Mais justement parce à vouloir travestir l’histoire, elle ne rejaillit que de plus belle.
La méthode utilisée pour éliminer Ben Barka en 1965 avait déjà servi en 1961 pour éliminer Patrice Lumumba. Et tout comme Ben Barka, il s’est battu pour un même projet politique.
Son engagement dans le mouvement une non-aligné, son projet de réformes économiques pour le nouveau Congo indépendant, la rupture avec le colonialisme belge et l’impérialisme US, le rapprochement de l’URSS pour obtenir des subventions et contrer les pressions américaines dans cette période de guerre froide. Une autre vision de l’indépendance qui ne pouvait être tolérée car elle touchait au cœur les intérêts impérialistes dans la région, elle redonnait espoir aux millions d’Africains et concernait tous les peuples dominés.
Les mêmes méthodes ont été utilisées pour faire disparaître Ben Barka et pour les mêmes raisons..
Or l’ouverture des documents secrets déclassifiés qui permettraient de lever le doute, au pouvoir marocain de reconnaître sa responsabilité dans la mort de Ben Barka, de permettre à la famille de faire le deuil ,à la mémoire collective de connaître la vérité, on continue à brouiller les pistes.

L’unique hommage à rendre à Ben Barka serait de réactualiser le projet pour lequel il a été liquidé : La Tricontinentale.
Plus que jamais à l’ordre du jour, aujourd’hui, elle passe par l’unité des luttes dans les trois continents, dans un contexte de guerres, de pillage des ressources et de soumission de nos souverainetés.
Au sortir d’années de dictatures en Amérique du Sud, les mouvements politiques et sociaux ont imposé une résistance à travers de nombreuses luttes et ont réussi à mettre en place des gouvernements et élire des présidents issus de mouvements comme Lula au Brésil et tout dernièrement Evo Morales en Bolivie, Corréa en Equateur.

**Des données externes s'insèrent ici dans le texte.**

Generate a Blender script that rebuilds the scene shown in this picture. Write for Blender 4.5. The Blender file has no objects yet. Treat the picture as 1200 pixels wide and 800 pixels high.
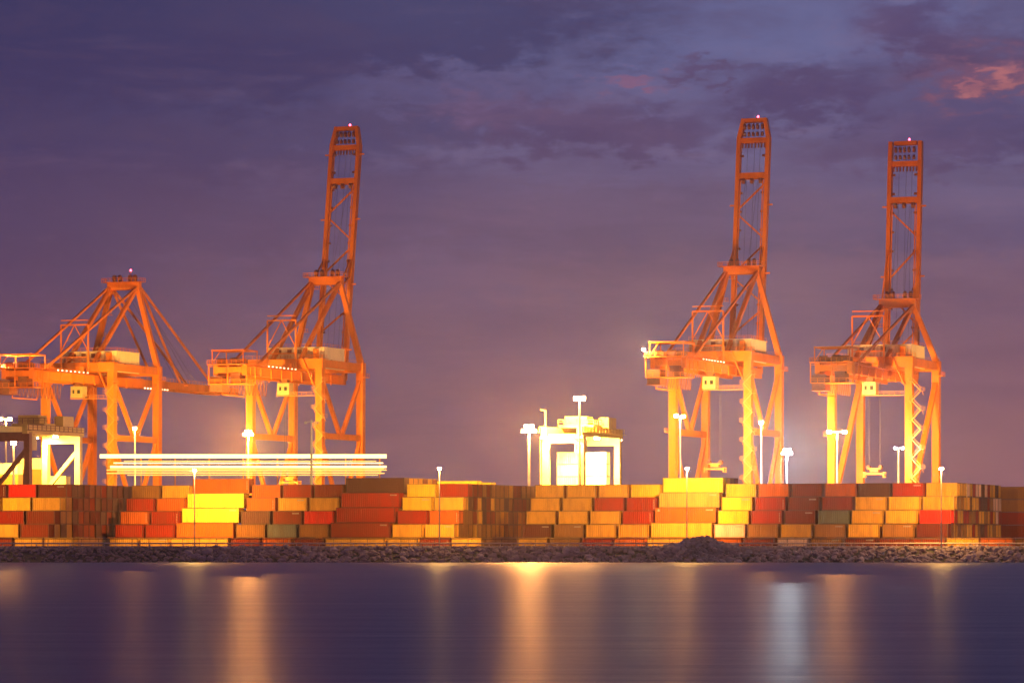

Dans notre région dévastée par les guerres, nos mouvements sociaux restent faibles et pris en tenaille entre des bureaucraties politiques et syndicales et des régimes répressifs. Ces mouvements sont contenus par une répression forte qui ne tolère aucune forme d’auto organisation. Plusieurs leaders sont liquidés, le cas de Ben Barka, au sortir de l’indépendance est le plus célèbre, mais ne fait pas oublier bien d’autres dirigeants et résistants comme Omar Benjelloun, assassiné en 1972 par des islamistes à la solde du régime, Houcine Manouzi toujours disparus, Abdallah Mounacer, assassiné, son corps jeté dans le port d’Agadir en 1995, pour avoir organisé les marins pêcheurs.
En Afrique, les guerres incessantes et des régimes mis en place pour permettre aux multinationales de poursuivre le pillage des richesses, perpétuent des génocides sans fin.
Aujourd’hui, plus que jamais, nous sommes un seul peuple du sud face à la mondialisation. Nous réapproprier nos luttes et notre mémoire collective, c’est aussi nous forger pour les luttes à venir. Les hommes meurent, mais les idées qui poussent aux résistances se renouvellent sans fin tant qu’une dictature économique génère encore et encore plus de misère.